▸ **Required work**
All material below is to be reproduced exactly.
— Start of Supplied records —
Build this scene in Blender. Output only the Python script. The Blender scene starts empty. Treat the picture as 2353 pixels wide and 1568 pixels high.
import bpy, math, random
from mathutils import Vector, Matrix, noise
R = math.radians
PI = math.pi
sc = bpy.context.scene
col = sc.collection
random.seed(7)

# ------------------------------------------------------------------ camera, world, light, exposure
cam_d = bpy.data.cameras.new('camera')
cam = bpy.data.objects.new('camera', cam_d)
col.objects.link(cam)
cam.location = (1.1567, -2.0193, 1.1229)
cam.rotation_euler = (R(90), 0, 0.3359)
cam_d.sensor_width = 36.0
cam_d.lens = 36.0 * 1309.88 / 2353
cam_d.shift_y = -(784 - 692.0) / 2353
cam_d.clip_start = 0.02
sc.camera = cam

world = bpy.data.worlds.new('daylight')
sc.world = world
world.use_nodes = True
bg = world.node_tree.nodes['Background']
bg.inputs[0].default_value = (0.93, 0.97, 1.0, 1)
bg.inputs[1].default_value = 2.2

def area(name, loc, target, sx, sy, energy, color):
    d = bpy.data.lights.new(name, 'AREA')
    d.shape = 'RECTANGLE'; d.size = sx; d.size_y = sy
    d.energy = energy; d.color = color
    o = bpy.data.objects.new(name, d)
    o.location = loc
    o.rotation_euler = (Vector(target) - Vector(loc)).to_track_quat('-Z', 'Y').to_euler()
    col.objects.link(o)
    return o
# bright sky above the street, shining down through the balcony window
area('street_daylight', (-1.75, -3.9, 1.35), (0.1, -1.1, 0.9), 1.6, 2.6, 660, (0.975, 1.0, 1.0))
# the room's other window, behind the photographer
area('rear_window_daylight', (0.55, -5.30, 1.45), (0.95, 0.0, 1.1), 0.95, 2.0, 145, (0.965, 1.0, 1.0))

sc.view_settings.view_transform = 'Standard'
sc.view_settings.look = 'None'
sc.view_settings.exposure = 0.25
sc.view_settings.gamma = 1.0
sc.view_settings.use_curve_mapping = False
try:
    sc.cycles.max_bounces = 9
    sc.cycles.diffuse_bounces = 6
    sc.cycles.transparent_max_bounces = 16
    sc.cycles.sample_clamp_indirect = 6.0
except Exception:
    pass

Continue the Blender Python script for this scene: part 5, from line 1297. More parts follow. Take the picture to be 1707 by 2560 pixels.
— End of Supplied records —
▸ **Written answer**
Build this scene in Blender. Output only the Python script. The Blender scene starts empty. Treat the picture as 2353 pixels wide and 1568 pixels high.
import bpy, math, random
from mathutils import Vector, Matrix, noise
R = math.radians
PI = math.pi
sc = bpy.context.scene
col = sc.collection
random.seed(7)

# ------------------------------------------------------------------ camera, world, light, exposure
cam_d = bpy.data.cameras.new('camera')
cam = bpy.data.objects.new('camera', cam_d)
col.objects.link(cam)
cam.location = (1.1567, -2.0193, 1.1229)
cam.rotation_euler = (R(90), 0, 0.3359)
cam_d.sensor_width = 36.0
cam_d.lens = 36.0 * 1309.88 / 2353
cam_d.shift_y = -(784 - 692.0) / 2353
cam_d.clip_start = 0.02
sc.camera = cam

world = bpy.data.worlds.new('daylight')
sc.world = world
world.use_nodes = True
bg = world.node_tree.nodes['Background']
bg.inputs[0].default_value = (0.93, 0.97, 1.0, 1)
bg.inputs[1].default_value = 2.2

def area(name, loc, target, sx, sy, energy, color):
    d = bpy.data.lights.new(name, 'AREA')
    d.shape = 'RECTANGLE'; d.size = sx; d.size_y = sy
    d.energy = energy; d.color = color
    o = bpy.data.objects.new(name, d)
    o.location = loc
    o.rotation_euler = (Vector(target) - Vector(loc)).to_track_quat('-Z', 'Y').to_euler()
    col.objects.link(o)
    return o
# bright sky above the street, shining down through the balcony window
area('street_daylight', (-1.75, -3.9, 1.35), (0.1, -1.1, 0.9), 1.6, 2.6, 660, (0.975, 1.0, 1.0))
# the room's other window, behind the photographer
area('rear_window_daylight', (0.55, -5.30, 1.45), (0.95, 0.0, 1.1), 0.95, 2.0, 145, (0.965, 1.0, 1.0))

sc.view_settings.view_transform = 'Standard'
sc.view_settings.look = 'None'
sc.view_settings.exposure = 0.25
sc.view_settings.gamma = 1.0
sc.view_settings.use_curve_mapping = False
try:
    sc.cycles.max_bounces = 9
    sc.cycles.diffuse_bounces = 6
    sc.cycles.transparent_max_bounces = 16
    sc.cycles.sample_clamp_indirect = 6.0
except Exception:
    pass

Continue the Blender Python script for this scene: part 5, from line 1297. More parts follow. Take the picture to be 1707 by 2560 pixels.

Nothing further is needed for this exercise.